Security of Payment : D-Day for Adjudication

A decision that may potentially shake up the construction industry and depart from a long standing decision limiting the grounds of review of an adjudicator’s decision is due to be handed down by the High Court on the morning of Wednesday, 14 February 2018.

As the law currently stands, an error of law on the face of the record does not constitute a ground of review of an adjudicator’s decision. This allows an adjudicator to get the law wrong yet not have his/her adjudication set aside.

The High Court has now had to consider the validity of this position. Should the High Court depart from the current position, this may significantly increase a party’s grounds to appeal an adjudicator’s decision.

How did we get here

Several cases have established the position that an adjudicator’s determination could only be challenged if:

  1. there had been a failure to comply with the basic and essential elements of the Security of Payments legislation (in NSW);
  2. the determination was not a bona fide attempt to exercise powers granted under the act;
  3. there was a denial of natural justice; or
  4. there was a jurisdictional error of law (being an error of law that goes to the jurisdiction of the adjudicator).

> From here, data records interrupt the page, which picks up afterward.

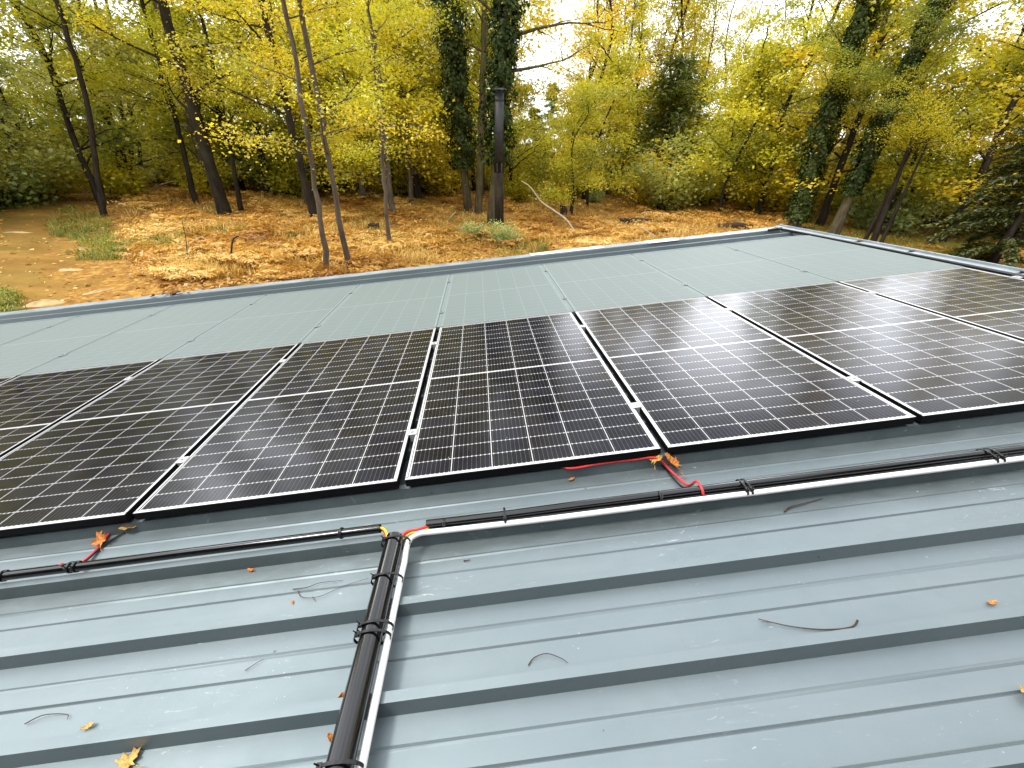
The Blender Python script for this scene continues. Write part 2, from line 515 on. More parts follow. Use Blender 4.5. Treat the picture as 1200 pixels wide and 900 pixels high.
L_ = cat_rom([at(-260, 400), at(-160, 330), at(-60, 270), at(0, 243), at(50, 231), at(85, 222), at(104, 217)], 10)
R_ = cat_rom([at(200, 372), at(165, 335), at(128, 300), at(88, 270), at(74, 250), at(92, 232), at(124, 218)], 10)
pb = MB()
def pfn(u, v):
    i = min(int(round(v * (len(L_) - 1))), len(L_) - 1)
    e = .12 * math.sin(i * 1.7) * (1 if u in (0, 1) else 0)
    p = L_[i].lerp(R_[i], u + e * .1); return (p.x, p.y, float(gz(p.x, p.y)) + .03 * math.sin(PI * min(1, max(0, u))) ** .3 - .012)
pb.grid(pfn, 14, len(L_) - 1)
tag(pb.build('path', M['path'], smooth=True), kind='structure')

# ------------------------------------------------------------------ shed (roof, walls, flashings)
X0, X1, Y0, Y1 = -9.5, 4.54, -3.0, 4.43
PAN, RIB = -.095, -.050


def roof_profile():
    ys = []
    k = -18
    yb0 = -.003
    pts = []
    k = 14
    out = []
    y = yb0 - .25 * 12
    while y < Y1 + .1:
        out += [(y, PAN), (y + .009, RIB), (y + .034, RIB), (y + .052, PAN),
                (y + .125, PAN), (y + .129, PAN - .004), (y + .133, PAN),
                (y + .178, PAN), (y + .184, PAN + .003), (y + .192, PAN)]
        y += .25
    out = [q for q in out if Y0 <= q[0] <= Y1 - .01]
    return [(Y0, PAN)] + out + [(Y1, PAN)]


def roofpt(x, y, z): return Vector(RF @ Vector((x, y, z)))


shed = empty('metal_shed', 'low shed with blue-grey ribbed steel roof under the solar panels', 'shed', RF4)
prof = roof_profile(); NX = 46
rb = MB(); vs = []
for i in range(NX + 1):
    x = X0 + (X1 - X0) * i / NX
    for j, (y, z) in enumerate(prof):
        vs.append((x, y, z + .0012 * math.sin(x * 2.1 + y * 3.3) * math.sin(x * .7 + j)))
nP = len(prof)
rb.add(vs, [(i * nP + j, (i + 1) * nP + j, (i + 1) * nP + j + 1, i * nP + j + 1) for i in range(NX) for j in range(nP - 1)])
rb.build('roof', M['roof'], shed)
wb = MB()
for (a, b, c, d) in ((X0 + .3, X1 - .12, Y0 + .2, Y0 + .3), (X0 + .3, X1 - .12, Y1 - .25, Y1 - .15), (X0 + .3, X0 + .4, Y0 + .3, Y1 - .25), (X1 - .22, X1 - .12, Y0 + .3, Y1 - .25)):
    wb.box(a, b, c, d, -3.2, -.10)
wb.build('wall', M['wall'], shed)
# eave flashing: a drip strip folded over the sheet ends, overlapping lengths
eb = MB()
xs_ = [X0, -5.15, -1.95, 1.18, 3.1, X1 - .02]
for i in range(len(xs_) - 1):
    h = .004 * (i % 2)
    eb.box(xs_[i], xs_[i + 1] + .03, Y1 - .16, Y1 + .02, RIB - .004 + h, RIB + .004 + h)
    eb.box(xs_[i], xs_[i + 1] + .03, Y1 + .0205, Y1 + .028, RIB - .14, RIB + .004 + h)
eb.build('eave_flashing', M['flash'], shed)
gb = MB()
gb.box(X1 - .075, X1 - .006, Y0, Y1 - .01, -.048, -.030)
gb.box(X1 - .005, X1 + .012, Y0, Y1, -.22, -.012)
gb.box(X1 - .1, X1 - .076, Y0, Y1 - .17, -.084, -.043)
gb.build('gable_flashing', M['flash'], shed)
for q in ((1.02, 2.02, Y1 - .14, Y1 + .015), (2.62, 3.03, Y1 - .19, Y1 + .012)):
    lb = MB(); lb.box(*q, RIB + .010, RIB + .013); lb.build('sheen_strip', M['white'], shed)  # white flashing pieces with the eave's sky sheen put into their colour

# ------------------------------------------------------------------ solar panels
ORD = ['first', 'second', 'third', 'fourth', 'fifth', 'sixth', 'seventh', 'eighth', 'ninth', 'tenth', 'eleventh', 'twelfth', 'thirteenth', 'fourteenth', 'fifteenth', 'sixteenth', 'seventeenth', 'eighteenth', 'nineteenth', 'twentieth'] + [f'{n}th' for n in range(21, 60)]


def panel_meshes(film):
    fr = MB(); fw_ = .011
    top = 0
    T, B = (0, 1)
    def rim(x0, x1, y0, y1): fr.box(x0, x1, y0, y1, -.035, 0, B, T)
    rim(0, PW, 0, fw_ + .002); rim(0, PW, PL - fw_, PL); rim(0, fw_, fw_ + .002, PL - fw_); rim(PW - fw_, PW, fw_ + .002, PL - fw_)
    gl = MB(); gl.box(fw_, PW - fw_, fw_ + .002, PL - fw_, -.008, -.0025)
    rl = []
    for y in (.33, PL - .33): rl.append(MB()); rl[-1].box(.04, PW - .04, y - .02, y + .02, RIB + .002, -.0355)
    return fr, gl, rl


protos = {}
for film in (0, 1):
    fr, gl, rl = panel_meshes(film)
    o = empty('solar_panel', 'x', 'solar panel')
    f_ = fr.build('frame', [M['filmframe'], M['filmgap']] if film else [M['alu'], M['blackalu']], o)
    bv = f_.modifiers.new('bevel', 'BEVEL'); bv.width = .0012; bv.segments = 1
    gl.build('glass', M['cellsf' if film else 'cells'], o)
    for q in rl: q.build('mounting_rail', M['alu'], o)
    if film:
        jb = MB(); jb.box(PW + .002, PW + PGAP - .002, .004, PL - .004, -.030, -.004)
        jb.build('joint_strip', M['filmgap'], o)
    protos[film] = [o, False]


def panel(film, k, y, label, group):
    o, used = protos[film]
    if used:
        n = o.copy(); COL.objects.link(n)
        for c in o.children:
            d = c.copy(); COL.objects.link(d); d.parent = n
        o2 = n
    else:
        o2 = o; protos[film][1] = True
    o2.matrix_world = RF4 @ Matrix.Translation((k * (PW + PGAP), y, 0))
    tag(o2, label, 'solar panel', group)


for k in range(-5, 4):
    panel(0, k, 0, f'black gridded solar panel, {ORD[3 - k]} from the right gable edge in the front row', 'black panels of the front row')
ROW2 = PL + .012
for k in range(-7, 4):
    panel(1, k, ROW2, f'grey-green filmed solar panel by the far eave, {ORD[3 - k]} from the right gable edge', 'filmed panels of the back row')

cb = MB(); cb.box(-.021, .021, -.022, .022, .0005, .0045); cb.box(-.010, .010, -.022, .022, -.035, .0004)
cb.tube([(0, 0, .0046), (0, 0, .010)], .006, 6)
clamp0 = cb.build('panel_clamp', M['alu'])
clampf = clamp0.copy(); clampf.data = clamp0.data.copy(); clampf.data.materials[0] = M['filmframe']; COL.objects.link(clampf)
usedc = {0: False, 1: False}


def clamp(film, x, y, label, group):
    src = clampf if film else clamp0
    o = src
    if usedc[film]: o = src.copy(); COL.objects.link(o)
    usedc[film] = True
    o.matrix_world = RF4 @ Matrix.Translation((x, y, 0)); tag(o, label, 'clamp', group)


for k in range(-4, 4):
    x = k * (PW + PGAP) - PGAP / 2
    a, b = ORD[3 - k], ORD[4 - k]
    clamp(0, x, .33, f'silver clamp in lower half of the gap between {a} and {b} front-row panels from gable', 'clamps of the front row')
    clamp(0, x, 1.42, f'silver clamp in upper half of the gap between {a} and {b} front-row panels from gable', 'clamps of the front row')
    clamp(1, x, ROW2 + .36, f'pale filmed clamp, near end of joint between {a} and {b} back-row panels from gable', 'clamps of the back row')
    clamp(1, x, ROW2 + 1.42, f'pale filmed clamp, eave end of joint between {a} and {b} back-row panels from gable', 'clamps of the back row')
xe = 4 * (PW + PGAP) - PGAP / 2 + .004
clamp(0, xe - .006, 1.40, 'silver end clamp on the outer edge of the front-row panel nearest the gable, upper one', 'clamps of the front row')

# ------------------------------------------------------------------ conduits, cables, ties
def thing_mesh(mb, name, mats, label, cat, group=None, smooth=True):
    o = mb.build(name, mats, None, RF4, smooth)
    return tag(o, label, cat, group)


def tie(parent, c, axis, r, span=None):
    """a cable tie: a thin band round the bundle with its square head"""
    b = MB(); c = Vector(c); ax = Vector(axis).normalized()
    z = Vector((0, 0, 1)); s_ = ax.cross(z).normalized()
    rx = span or r
    n = 20; vs = []; fs = []
    for sgn in (-.0035, .0035):
        for e in (0, .0022):
            for j in range(n):
                q = 2 * PI * j / n
                vs.append(c + ax * sgn + s_ * math.cos(q) * (rx + e) + z * math.sin(q) * (r + e))
    for j in range(n):
        k = (j + 1) % n
        fs += [(n + j, n + k, 3 * n + k, 3 * n + j), (j, n + j, 3 * n + j, 2 * n + j)[::-1], (j, k, n + k, n + j)[::-1], (2 * n + j, 2 * n + k, 3 * n + k, 3 * n + j)]
    b.add(vs, fs)
    h = c + z * (r * .72) + s_ * (rx * .72)
    hb = .0055
    b.add([h + ax * (hb * i) + s_ * (hb * j) + z * (hb * k) for k in (-1, 1) for (i, j) in ((-1, -1), (1, -1), (1, 1), (-1, 1))],
          [(3, 2, 1, 0), (4, 5, 6, 7), (0, 1, 5, 4), (1, 2, 6, 5), (2, 3, 7, 6), (3, 0, 4, 7)])
    b.tube([h + z * hb, h + z * (hb + .012) + s_ * .006], .0018, 4)
    b.build('cable_tie', M['tie'], parent)


def conduit(path, r, label, ties, name='cable_conduit'):
    o = empty(name, label, 'conduit', RF4, None)
    b = MB(); P = [Vector(q) for q in path]
    b.tube(P, r, 24, 0, False)
    b.tube(list(reversed(P)), r - .002, 24, 0, False)
    # end rings
    t = b.build('tube', M['black'], o, None, True)
    for (c, ax, tr, sp) in ties: tie(o, c, ax, tr, sp)
    return o


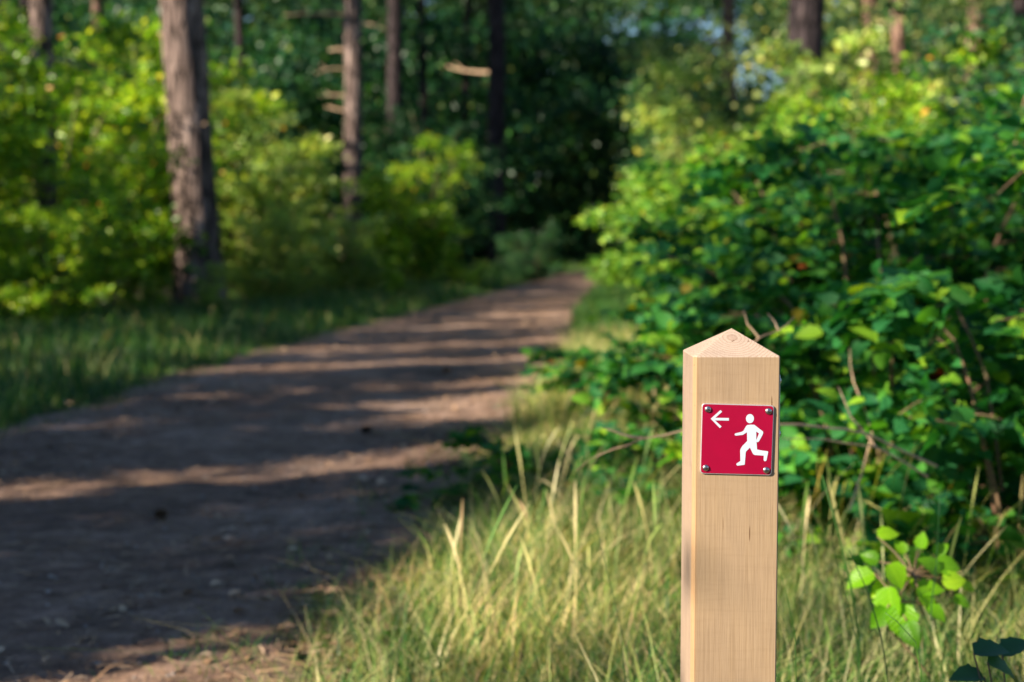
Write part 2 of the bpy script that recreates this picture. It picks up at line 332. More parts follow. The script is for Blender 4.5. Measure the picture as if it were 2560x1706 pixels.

This means that an adjudicator could commit a non-jurisdictional error of law and an aggrieved party would have no right to seek to overturn the determination.

In late 2016, the NSW Court of Appeal confirmed in Probuild[1] that an “error of law on the face of the record” was not a ground of review of an adjudicator’s decision. One reason for this was the Court’s view that a contrary finding would have undermined the purpose of the Security of Payments legislation, namely fast resolution of payment disputes.

In early 2017, Blue J (with the concurrence of Lovell J) of the South Australian Supreme Court in Vadasz[2], held that, whilst he could not conclude that the South Australian Security of Payment Act excluded reviews on the basis of an error of law on the face of the record, his Honour felt bound to follow the Probuild decision.

The findings in both cases above were the subject of appeal to the High Court which has indicated that it will hand down its decision on whether an error of law on the face of the record is a ground of review on Wednesday 14 February 2018.

If the High Court finds that an error of law on the face of the record does permit a party to seek a review of an adjudicator’s decision by the Courts, this will fundamentally change the practical operation of the various Security of Payments acts.

We will provide you with a further update on the decision tomorrow when the judgment is delivered.

[1] Shade Systems Pty Ltd v Probuild Constructions (Aust) Pty Ltd (No 2) [2016] NSWCA 379.

[2] Maxcon Constructions Pty Ltd v Vadasz (No 2) [2017] SASCFC 2.